Someday, you’re going to wake up hung over in subsidized housing, sigh deeply, and take a bump off the nightstand to get the temporary willpower to get out of bed and face another meaningless day. You’re going to look in the mirror at your flabby, aging body, spend a half hour in the parking lot trying to jump-start your broken-down car in the snow, and then head to your office job where you’re completely interchangeable and in constant competition at computer code-punching with Malaysian 12-year olds. Maybe you’ll get married, maybe you won’t. The only difference in your sexless life will be the venue in which you drink yourself to death: if you’re married you’ll do it at home in front of ESPN (or, in your case, BRAVO!) and if you’re single you’ll do it at some sticky sports bar (or, in your case, a club with a one-word name like “Ice.”)

It’s probably true that nobody is going to sling homophobic slurs at you but that’s mostly because your friend Hillary Clinton and the Democrats will have rolled out so many new hate-crime laws that if you so much as suggest that Neil Patrick Harris wasn’t funny at the Tonys they’ll send you to a re-education camp to make you watch ‘Cabaret’ on an endless loop with your eyes forced open like Alex DeLarge. And the cities that you and, traditionally, most gay people live in will be on fire most of the time before you’re thirty. And not like “on fire” in a kitschy fun gay way. I mean, literally burning to the ground while people steal stereos.

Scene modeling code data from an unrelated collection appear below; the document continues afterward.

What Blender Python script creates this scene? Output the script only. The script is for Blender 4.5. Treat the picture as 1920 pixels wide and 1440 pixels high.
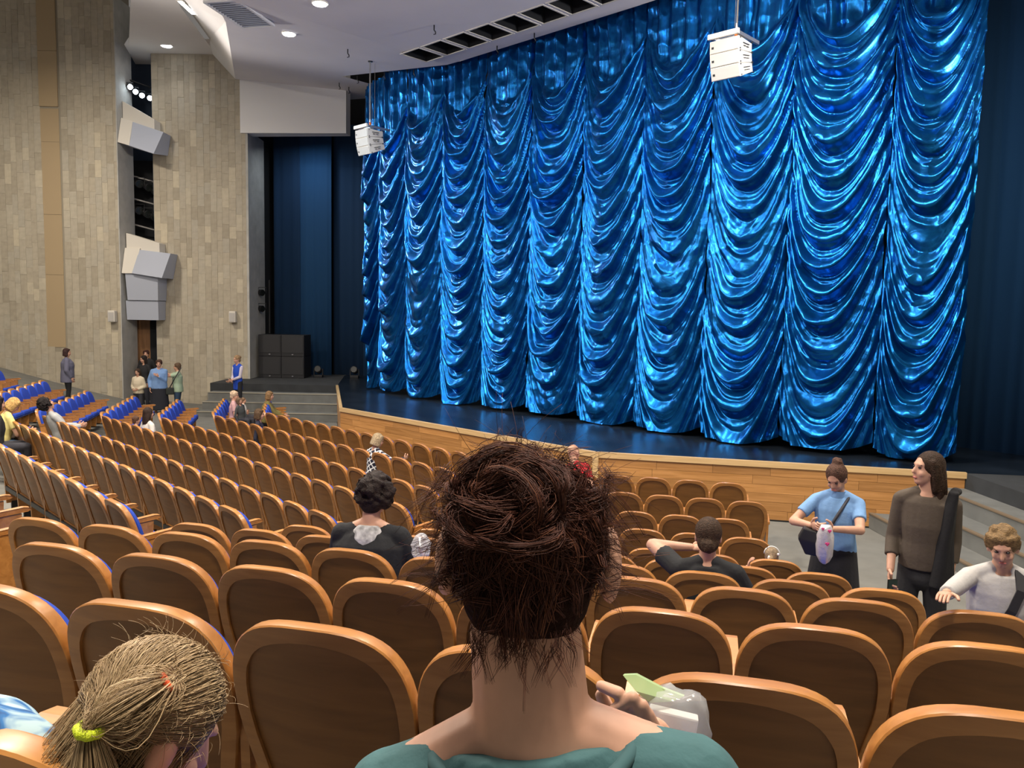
import bpy, bmesh, math, random
import numpy as np
from mathutils import Vector, Matrix, Euler, noise

for o in list(bpy.data.objects):
    bpy.data.objects.remove(o)
SC = bpy.context.scene
COL = SC.collection
RND = random.Random(7)
R = math.radians

# ------------------------------------------------------------------ camera
F, PHI, ROLL, CZ = 1468.0, R(5.174), R(-1.149), 3.25
_c, _s, _cr, _sr = math.cos(PHI), math.sin(PHI), math.cos(ROLL), math.sin(ROLL)
EX, UP0, FWD = Vector((1, 0, 0)), Vector((0, _s, _c)), Vector((0, _c, -_s))
cam_right, cam_up = _cr * EX - _sr * UP0, _sr * EX + _cr * UP0
cd = bpy.data.cameras.new('camera')
cd.sensor_width, cd.lens = 36.0, 36.0 * F / 1920
cd.clip_start, cd.clip_end = 0.05, 200
cam = bpy.data.objects.new('camera', cd)
COL.objects.link(cam)
mw = Matrix((cam_right, cam_up, -FWD)).transposed().to_4x4()
mw.translation = (0, 0, CZ)
cam.matrix_world = mw
SC.camera = cam


def ray(x, y):
    a, b = (x - 960) / F, (720 - y) / F
    X, U = a * _cr + b * _sr, -a * _sr + b * _cr
    return Vector((X, _c + U * _s, -_s + U * _c))


def at_depth(x, y, Y):
    r = ray(x, y)
    return Vector((0, 0, CZ)) + r * (Y / r.y)


# ------------------------------------------------------------------ world, exposure
world = bpy.data.worlds.new('hall_ambient')
SC.world = world
world.use_nodes = True
bg = world.node_tree.nodes['Background']
bg.inputs[0].default_value = (1.0, 0.93, 0.86, 1)
bg.inputs[1].default_value = 0.17
SC.view_settings.view_transform = 'Standard'
SC.view_settings.look = 'None'
SC.view_settings.gamma = 1
SC.view_settings.use_curve_mapping = False
SC.view_settings.exposure = 0.0


def area(name, loc, target, size, power, col=(1, 0.89, 0.76)):
    l = bpy.data.lights.new(name, 'AREA')
    l.shape, l.size, l.energy, l.color = 'DISK', size, power, col
    o = bpy.data.objects.new(name, l)
    COL.objects.link(o)
    o.location = loc
    o.rotation_euler = (Vector(target) - Vector(loc)).to_track_quat('-Z', 'Y').to_euler()
    return o


def spot(name, loc, target, power, angle, col=(1, 1, 1), size=0.15, blend=0.5):
    l = bpy.data.lights.new(name, 'SPOT')
    l.energy, l.spot_size, l.spot_blend, l.color, l.shadow_soft_size = power, R(angle), blend, col, size
    o = bpy.data.objects.new(name, l)
    COL.objects.link(o)
    o.location = loc
    o.rotation_euler = (Vector(target) - Vector(loc)).to_track_quat('-Z', 'Y').to_euler()
    return o


# the hall in plan: a = towards the stage, b = along the stage front (right positive)
TH = R(44.15)
N2, T2 = Vector((math.sin(TH), math.cos(TH))), Vector((math.cos(TH), -math.sin(TH)))
M2 = Vector((-1.25, 15.65))
U0 = -11.8
THR = R(13.83)
NR, TR = Vector((math.sin(THR), math.cos(THR))), Vector((math.cos(THR), -math.sin(THR)))


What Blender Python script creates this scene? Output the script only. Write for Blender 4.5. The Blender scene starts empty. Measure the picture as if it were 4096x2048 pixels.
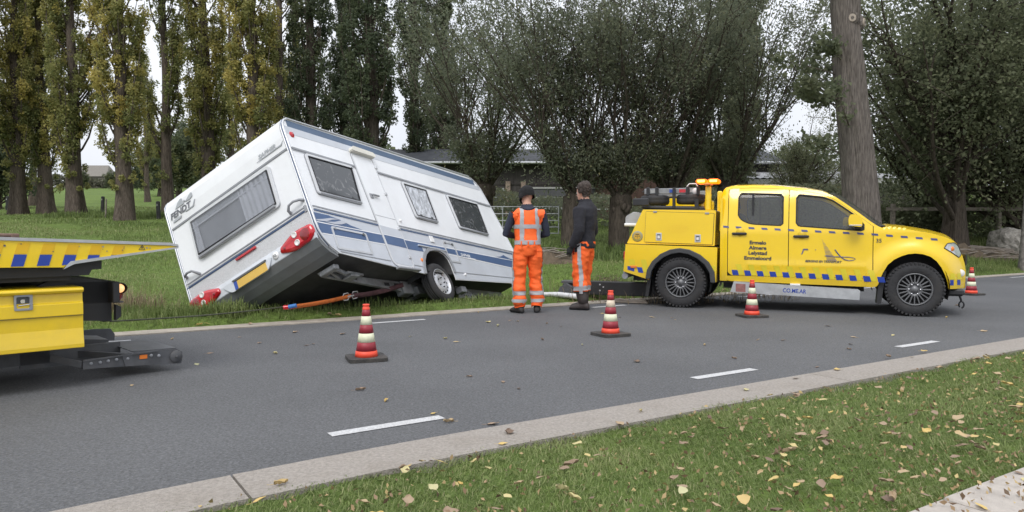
import bpy, bmesh, math, random
import numpy as np
from mathutils import Vector, Matrix, noise
R = math.radians
random.seed(7)
rng = np.random.default_rng(7)
scene = bpy.context.scene
col = scene.collection

# ------------------------------------------------------------------ camera
CAM_H = 1.164
cam_data = bpy.data.cameras.new("camera")
cam_data.sensor_width = 36.0
cam_data.lens = 25.99
cam_data.clip_start = 0.05
cam_data.clip_end = 3000.0
cam = bpy.data.objects.new("camera", cam_data)
cam.location = (0, 0, CAM_H)
cam.rotation_euler = (R(90 - 1.8476), 0, 0)
col.objects.link(cam)
scene.camera = cam

# ------------------------------------------------------------------ overcast sky
SUN_EL, SUN_AZ = 52, 200          # a veiled sun behind and left of the camera
world = bpy.data.worlds.new("World")
scene.world = world
world.use_nodes = True
wn, wl = world.node_tree.nodes, world.node_tree.links
wn.clear()
sky = wn.new("ShaderNodeTexSky"); sky.sky_type = 'NISHITA'; sky.sun_disc = False
sky.sun_elevation = R(SUN_EL); sky.sun_rotation = R(SUN_AZ)
sky.dust_density = 4.0; sky.air_density = 1.0; sky.ozone_density = 1.0
hs = wn.new("ShaderNodeHueSaturation"); hs.inputs["Saturation"].default_value = 0.3
wl.new(sky.outputs[0], hs.inputs["Color"])
tc = wn.new("ShaderNodeTexCoord")
cn = wn.new("ShaderNodeTexNoise"); cn.inputs["Scale"].default_value = 3.0; cn.inputs["Detail"].default_value = 5.0
wl.new(tc.outputs["Generated"], cn.inputs["Vector"])
cr = wn.new("ShaderNodeValToRGB")
cr.color_ramp.elements[0].position = 0.3; cr.color_ramp.elements[0].color = (7.0, 7.35, 8.1, 1)
cr.color_ramp.elements[1].position = 0.7; cr.color_ramp.elements[1].color = (8.3, 8.55, 9.05, 1)
wl.new(cn.outputs["Fac"], cr.inputs["Fac"])
# an even overcast is brighter overhead than at the horizon (CIE overcast sky, softened)
sx = wn.new("ShaderNodeSeparateXYZ"); wl.new(tc.outputs["Generated"], sx.inputs[0])
zc = wn.new("ShaderNodeMapRange"); zc.inputs["From Min"].default_value = 0.0; zc.inputs["From Max"].default_value = 1.0; zc.inputs["To Min"].default_value = 0.92; zc.inputs["To Max"].default_value = 1.7
wl.new(sx.outputs["Z"], zc.inputs["Value"])
vm = wn.new("ShaderNodeVectorMath"); vm.operation = 'SCALE'; wl.new(cr.outputs[0], vm.inputs[0]); wl.new(zc.outputs[0], vm.inputs["Scale"])
mx = wn.new("ShaderNodeMix"); mx.data_type = 'RGBA'; mx.inputs["Factor"].default_value = 0.9
wl.new(hs.outputs[0], mx.inputs["A"]); wl.new(vm.outputs[0], mx.inputs["B"])
bg = wn.new("ShaderNodeBackground"); bg.inputs["Strength"].default_value = 0.1
wl.new(mx.outputs["Result"], bg.inputs["Color"])
wo = wn.new("ShaderNodeOutputWorld"); wl.new(bg.outputs[0], wo.inputs["Surface"])

sun_d = bpy.data.lights.new("sun", 'SUN')
sun_d.energy = 1.4; sun_d.angle = R(25); sun_d.color = (1.0, 0.97, 0.92)
sun = bpy.data.objects.new("sun", sun_d)
az = R(SUN_AZ)
sdir = Vector((math.sin(az) * math.cos(R(SUN_EL)), math.cos(az) * math.cos(R(SUN_EL)), math.sin(R(SUN_EL))))
sun.rotation_euler = sdir.to_track_quat('Z', 'Y').to_euler()
col.objects.link(sun)

scene.view_settings.view_transform = 'Standard'
scene.view_settings.look = 'None'
scene.view_settings.gamma = 1.0
scene.view_settings.exposure = 0.30
scene.view_settings.use_curve_mapping = False
world.cycles.sampling_method = 'MANUAL'; world.cycles.sample_map_resolution = 256
scene.cycles.use_adaptive_sampling = True
scene.cycles.adaptive_threshold = 0.02
scene.cycles.max_bounces = 5
scene.cycles.glossy_bounces = 2
scene.cycles.diffuse_bounces = 3
scene.cycles.transparent_max_bounces = 6

# ------------------------------------------------------------------ helpers
def tag(o, label=None, cat=None, group=None, kind=None):
    if label: o["label"] = label
    if cat: o["category"] = cat
    if group: o["group"] = group
    if kind: o["kind"] = kind
    return o

def empty(name, loc=(0, 0, 0), rz=0.0, parent=None):
    o = bpy.data.objects.new(name, None)
    o.empty_display_size = 0.2
    o.location = loc; o.rotation_euler = (0, 0, rz)
    o.parent = parent
    col.objects.link(o)
    return o

def link(name, me, mats=None, parent=None):
    o = bpy.data.objects.new(name, me)
    if mats is not None:
        for m in (mats if isinstance(mats, (list, tuple)) else [mats]):
            me.materials.append(m)
    o.parent = parent
    col.objects.link(o)
    return o

def copy_tree(o, parent=None):
    c = o.copy(); col.objects.link(c); c.parent = parent
    for ch in list(o.children): copy_tree(ch, c)
    return c

def frame_from(d):
    d = Vector(d).normalized()
    a = Vector((0, 0, 1)) if abs(d.z) < 0.9 else Vector((1, 0, 0))
    u = d.cross(a).normalized(); v = u.cross(d).normalized()
    return u, v

class MB:
    """collects shapes into one mesh"""
    def __init__(s): s.v = []; s.f = []; s.m = []; s.sm = []
    def add(s, vs, fs, mi=0, smooth=False):
        b = len(s.v)
        s.v.extend([tuple(p) for p in vs])
        for f in fs: s.f.append([i + b for i in f]); s.m.append(mi); s.sm.append(smooth)
        return s
    def box(s, x0, x1, y0, y1, z0, z1, mi=0, M=None, bev=0.0):
        if bev > 0:
            b = min(bev, 0.49 * min(x1 - x0, y1 - y0, z1 - z0))
            vs = []; idx = {}
            for sx in (0, 1):
                for sy in (0, 1):
                    for sz in (0, 1):
                        X, Y, Z = (x0, x1)[sx], (y0, y1)[sy], (z0, z1)[sz]
                        ix, iy, iz = X + (b, -b)[sx], Y + (b, -b)[sy], Z + (b, -b)[sz]
                        idx[sx, sy, sz, 'x'] = len(vs); vs.append((X, iy, iz))
                        idx[sx, sy, sz, 'y'] = len(vs); vs.append((ix, Y, iz))
                        idx[sx, sy, sz, 'z'] = len(vs); vs.append((ix, iy, Z))
            fs = []
            for a in (0, 1):
                fs.append([idx[a, p, q, 'x'] for p, q in ((0, 0), (1, 0), (1, 1), (0, 1))])
                fs.append([idx[p, a, q, 'y'] for p, q in ((0, 0), (1, 0), (1, 1), (0, 1))])
                fs.append([idx[p, q, a, 'z'] for p, q in ((0, 0), (1, 0), (1, 1), (0, 1))])
                for c in (0, 1):
                    fs.append([idx[a, c, 0, 'x'], idx[a, c, 1, 'x'], idx[a, c, 1, 'y'], idx[a, c, 0, 'y']])
                    fs.append([idx[a, 0, c, 'x'], idx[a, 1, c, 'x'], idx[a, 1, c, 'z'], idx[a, 0, c, 'z']])
                    fs.append([idx[0, a, c, 'y'], idx[1, a, c, 'y'], idx[1, a, c, 'z'], idx[0, a, c, 'z']])
                    for d in (0, 1): fs.append([idx[a, c, d, k] for k in 'xyz'])
        else:
            vs = [(x0, y0, z0), (x1, y0, z0), (x1, y1, z0), (x0, y1, z0), (x0, y0, z1), (x1, y0, z1), (x1, y1, z1), (x0, y1, z1)]
            fs = [[3, 2, 1, 0], [4, 5, 6, 7], [0, 1, 5, 4], [1, 2, 6, 5], [2, 3, 7, 6], [3, 0, 4, 7]]
        if M is not None: vs = [M @ Vector(p) for p in vs]
        return s.add(vs, fs, mi)
    def tube(s, pts, rad, n=8, mi=0, caps=True, smooth=True):
        pts = [Vector(p) for p in pts]
        rad = rad if isinstance(rad, (list, tuple)) else [rad] * len(pts)
        vs = []; fs = []
        u = None
        for i, p in enumerate(pts):
            d = (pts[min(i + 1, len(pts) - 1)] - pts[max(i - 1, 0)])
            if u is None: u, v = frame_from(d)
            else:
                d.normalize(); u = (u - d * u.dot(d)).normalized(); v = u.cross(d).normalized() * 1
            for k in range(n):
                a = 2 * math.pi * k / n
                vs.append(p + (u * math.cos(a) + v * math.sin(a)) * rad[i])
        for i in range(len(pts) - 1):
            for k in range(n):
                k2 = (k + 1) % n
                fs.append([i * n + k, i * n + k2, (i + 1) * n + k2, (i + 1) * n + k])
        s.add(vs, fs, mi, smooth)
        if caps:
            s.add(vs[:n], [list(range(n))[::-1]], mi); s.add(vs[-n:], [list(range(n))], mi)
        return s
    def beam(s, p0, p1, w, h, mi=0):
        p0, p1 = Vector(p0), Vector(p1)
        u, v = frame_from(p1 - p0)
        vs = [p + u * a * w / 2 + v * b * h / 2 for p in (p0, p1) for a, b in ((-1, -1), (1, -1), (1, 1), (-1, 1))]
        return s.add(vs, [[3, 2, 1, 0], [4, 5, 6, 7], [0, 1, 5, 4], [1, 2, 6, 5], [2, 3, 7, 6], [3, 0, 4, 7]], mi)
    def prism(s, poly, a0, a1, axis='y', mi=0, side_mi=None, smooth=False):
        """2-D polygon (u,v) swept along an axis"""
        mp = {'y': lambda u, v, a: (u, a, v), 'x': lambda u, v, a: (a, u, v), 'z': lambda u, v, a: (u, v, a)}[axis]
        n = len(poly)
        vs = [mp(u, v, a0) for u, v in poly] + [mp(u, v, a1) for u, v in poly]
        s.add(vs, [list(range(n)), list(range(2 * n - 1, n - 1, -1))], mi)
        s.add(vs, [[i, (i + 1) % n, n + (i + 1) % n, n + i] for i in range(n)], mi if side_mi is None else side_mi, smooth)
        return s
    def ring(s, outer, inner, a0, a1, axis='y', mi=0):
        mp = {'y': lambda u, v, a: (u, a, v), 'x': lambda u, v, a: (a, u, v), 'z': lambda u, v, a: (u, v, a)}[axis]
        n = len(outer)
        vs = [mp(u, v, a0) for u, v in outer] + [mp(u, v, a0) for u, v in inner] + [mp(u, v, a1) for u, v in outer] + [mp(u, v, a1) for u, v in inner]
        fs = []
        for i in range(n):
            j = (i + 1) % n
            fs += [[i, j, n + j, n + i], [2 * n + i, 2 * n + j, 3 * n + j, 3 * n + i], [i, j, 2 * n + j, 2 * n + i], [n + i, n + j, 3 * n + j, 3 * n + i]]
        return s.add(vs, fs, mi)
    def lathe(s, prof, n=24, c=(0, 0, 0), axis='y', mi=0, smooth=True, closed=False):
        """profile of (radius, along axis)"""
        vs = []; fs = []
        m = len(prof)
        for r, a in prof:
            for k in range(n):
                t = 2 * math.pi * k / n
                p, q = r * math.cos(t), r * math.sin(t)
                vs.append({'y': (c[0] + p, c[1] + a, c[2] + q), 'x': (c[0] + a, c[1] + p, c[2] + q), 'z': (c[0] + p, c[1] + q, c[2] + a)}[axis])
        for i in range(m if closed else m - 1):
            j = (i + 1) % m
            for k in range(n):
                k2 = (k + 1) % n
                fs.append([i * n + k, i * n + k2, j * n + k2, j * n + k])
        return s.add(vs, fs, mi, smooth)
    def grid(s, P, mi=0, smooth=True):
        """P[i][j] points"""
        a, b = len(P), len(P[0])
        vs = [p for r_ in P for p in r_]
        fs = [[i * b + j, i * b + j + 1, (i + 1) * b + j + 1, (i + 1) * b + j] for i in range(a - 1) for j in range(b - 1)]
        return s.add(vs, fs, mi, smooth)
    def mesh(s, name, merge=0.0, normals=True):
        me = bpy.data.meshes.new(name)
        me.from_pydata(s.v, [], s.f)
        me.polygons.foreach_set("material_index", s.m)
        me.polygons.foreach_set("use_smooth", s.sm)
        if normals:
            bm = bmesh.new(); bm.from_mesh(me)
            if merge > 0: bmesh.ops.remove_doubles(bm, verts=bm.verts, dist=merge)
            bmesh.ops.recalc_face_normals(bm, faces=bm.faces)
            bm.to_mesh(me); bm.free()
        me.update()
        return me
    def build(s, name, mats, parent=None, merge=0.0, bevel=0.0, normals=True):
        o = link(name, s.mesh(name, merge, normals), mats, parent)
        if bevel > 0:
            b = o.modifiers.new("bevel", 'BEVEL'); b.width = bevel; b.segments = 2; b.limit_method = 'ANGLE'; b.angle_limit = R(40)
        return o

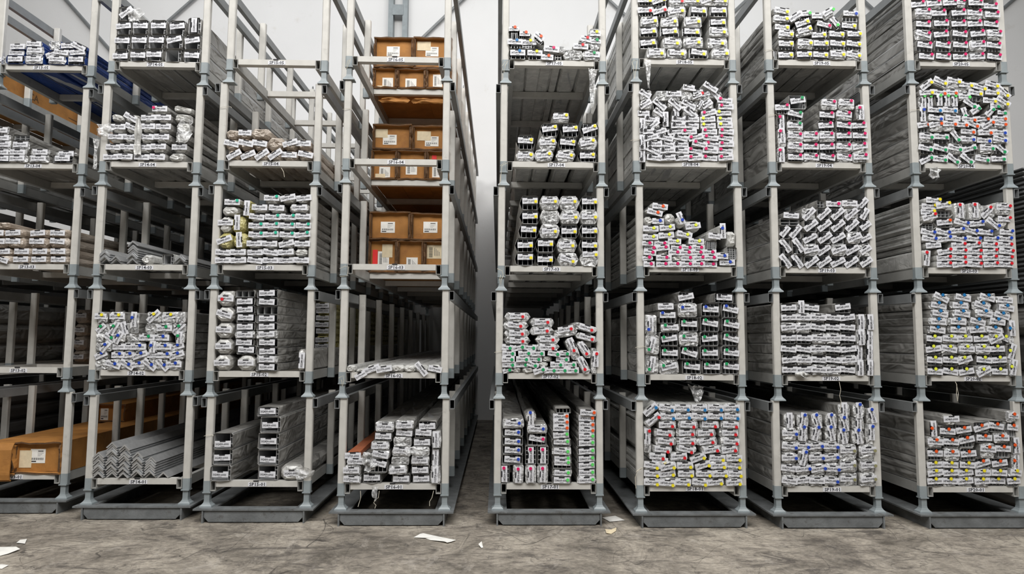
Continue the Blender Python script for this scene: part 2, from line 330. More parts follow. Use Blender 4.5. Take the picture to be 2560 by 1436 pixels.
# ------------------------------------------------------------------ profiles
_bm = {}
def q4(v): return round(v/.004)*.004
def body_meshes(kind, w, h, nx, ny, film, var, ln):
    w = max(.024, q4(w)); h = max(.02, q4(h)); key = (kind, w, h, nx, ny, film, var, ln)
    if key in _bm: return _bm[key]
    rnd = random.Random(str(key)); res = []
    t = .0035
    a, b = w/2, h/2
    if kind in 'ght':
        mb = MB(); m = 'aluminium'; ga, gb = a-.004-(.006 if (nx, ny) == (3, 2) and film == 'film_light' else 0), b-.003; y0 = .006
        hollow(mb, -ga, ga, y0, ln, -gb, gb, t, m)
        if kind == 't':
            sx = ga-.022
            if w > .08:
                mb.box(sx, sx+.002, y0, ln, -gb+t, gb-t, m)
                for k in (-.4, .4): mb.box(sx+.002, ga-t, y0, ln, k*gb, k*gb+.003, m)
        else:
            for i in range(1, nx):
                x = -ga+2*ga*i/nx+(rnd.random()-.5)*.006; mb.box(x-.0014, x+.0014, y0+.001, ln, -gb+t, gb-t, m, skip='LRDU' and ())
            for j in range(1, ny):
                z = -gb+2*gb*j/ny+(rnd.random()-.5)*.006; mb.box(-ga+t, ga-t, y0+.002, ln, z-.0014, z+.0014, m)
        res.append(('profile', mb.mesh('profile'), False))
    # sleeve of film round the profile
    mb = MB(); e = .0015
    bul = (.055 if (nx, ny) == (3, 2) and film == 'film_light' else .010) if kind in 'gh' else .004
    c = min(a, b)*(.22 if kind != 'f' else .5)
    def ring(y, k=1, j=.0025):
        aa, bb = a*k, b*k
        P = [(-aa+c, -bb), (0, -bb), (aa-c, -bb), (aa, -bb+c), (aa+(bul*.3), 0), (aa, bb-c), (aa-c, bb), (0, bb), (-aa+c, bb), (-aa, bb-c), (-aa-bul*.3, 0), (-aa, -bb+c)]
        return [(x+(rnd.random()-.5)*j, y, z+(rnd.random()-.5)*j) for x, z in P]
    rings = [ring(-.004 if kind != 'f' else .006, .985 if kind != 'f' else .86, .006), ring(.03, 1)]+[ring(q, 1, .009) for q in (.3, .62, .95, 1.3, 1.7, 2.2, 2.8, 3.6, 4.7)]+[ring(ln, 1)]
    for i in (0,):
        rings[i] = [(x, y+(rnd.random()-.6)*.014, z) for x, y, z in rings[i]]
    mb.loft(rings, film, caps=False)
    n = 12; L_ = len(rings)-1; mb.add(rings[-1], [tuple(range(n))], film)
    if kind in 'hf':
        # crinkled film closed over the end
        mc = 'film_clear' if kind == 'h' else ('film_light' if film == 'film' else film)
        r0 = rings[0]; r1 = [(x*.66+(rnd.random()-.5)*.01, -.006-rnd.random()*.012, z*.66+(rnd.random()-.5)*.008) for x, y, z in r0]
        r2 = [(x*.3, -.004-rnd.random()*.012, z*.3) for x, y, z in r0]
        vs = r0+r1+r2+[(0, -.01, 0)]
        fs = [(i, (i+1) % n, n+(i+1) % n, n+i) for i in range(n)]+[(n+i, n+(i+1) % n, 2*n+(i+1) % n, 2*n+i) for i in range(n)]+[(2*n+i, 2*n+(i+1) % n, 3*n) for i in range(n)]
        mb.add(vs, fs, mc)
    res.append(('plastic_wrap', mb.mesh('plastic_wrap'), True))
    _bm[key] = res; return res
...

The environment is going to continue to go to Hell, which Democrats in power will perpetuate and manipulate to steer trillions of your taxpayer dollars to firms that try to make energy by literally chasing windmills. The Middle East is going to continue to flame up like that rash you got the time you went to Toronto, but there’s no ointment for it. Ever hear of ISIS? They have 42 million supporters but Democrats like your pal Hillary won’t annihilate them or even admit the religious basis for their violence because then The Huffington Post and The Daily Show will call them insensitive.  So, they’ll get stronger and stronger and their supporters will keep carrying out terrorist attacks any chance they get. Those folks sure don’t “love and believe in you,” kid. Quite the contrary. They want to kill you.

Most of the people in your own country are going to speak a different language than you and they’re going to take most of the jobs, serving rich people. It doesn’t really matter much what you’re “capable of.” In fact, the more capable you are the more the government is going to stack the cards against you to advance the livelihoods of the fashionably disadvantaged.

Why did you tell me that my life would be amazing, Hillary Clinton? Why?

Just because you happen to be gay doesn’t mean that you magically get a pass from the Hellscape that is everyone’s future in this country. Now, maybe I’m wrong about how thoroughly terrible your life is going to be. I hope I am. But at least my advice is more responsible than Hillary Clinton’s. Nobody’s life is going to be “amazing,” kiddo – gay, straight, or Caitlyn Jenner-esque. Just keep your head down and hope the country, and the world, will still be standing.

Patrick Howley is an Internet-certified adolescent mental health counselor in the state of Nevada.